After an unknown problem after an unorthodox attempt at removing the Android Studio from my /home folder, my iBus stopped working. So I thought to myself, what the hell, fresh install is always a good thing to do (which is false, but I'm going to keep myself that - if you disagree you can go suck a puck) and reinstalled my Leap 42.1 OS.

To avoid making the same mistake, did a better partitioning this time, leaving 50GB for / and 50 for /home. I now have all the space I want, so I installed Android SDK tools on /home. It took 20GB. I also installed NetBeans IDE and started playing with it. So far I still couldn't make an android program that works, even a Hello World, but I think I would be able soon.

The GUI designer in NetBeans is quite practical. I used Qt for the last month during my practice in the Uni, and got fond of its designer. However, it has a retarded license, with which you have to pay 3000 or so Euro if you want to develop a closed source program, and it sucks. Because I haven't even seen 3000 Euro in my life.

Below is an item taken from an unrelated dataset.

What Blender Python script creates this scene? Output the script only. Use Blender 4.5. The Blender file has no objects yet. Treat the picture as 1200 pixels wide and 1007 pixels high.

So I switched to NetBeans. And to make sure, I looked up in the NetBeans wiki, and it states:

Can I use NetBeans to create a commercial application?

Yes, you can use NetBeans to create commercial applications and sell them.
There are no license costs for any kind of usage of NetBeans.
  • You can use the NetBeans IDE to create applications and sell them without any charges.
  • You can build applications on top of the NetBeans Platform and sell them without any charges.
  • You are not required to open-source your own code (but you can).
I'm so happy.

So, where was I? The GUI designer. Had a little fun yesterday making some dumb program calculating some basic shit, with shiny buttons and marvelous text fields. I guess that's a good start. Many was here before. Many will be here again. And as King Solomon said, there is nothing new under the sun.

I installed iBus afterwards and thank God it worked. Now I can write fancy cuck languages now. Wie schön daß man so was sagen darf. But my main goal remains to write to my dear friends and family who cannot afford to write in tiếng Anh. And this blog will have nothing more to do with iBus. I hope.

So happy first post and hello world!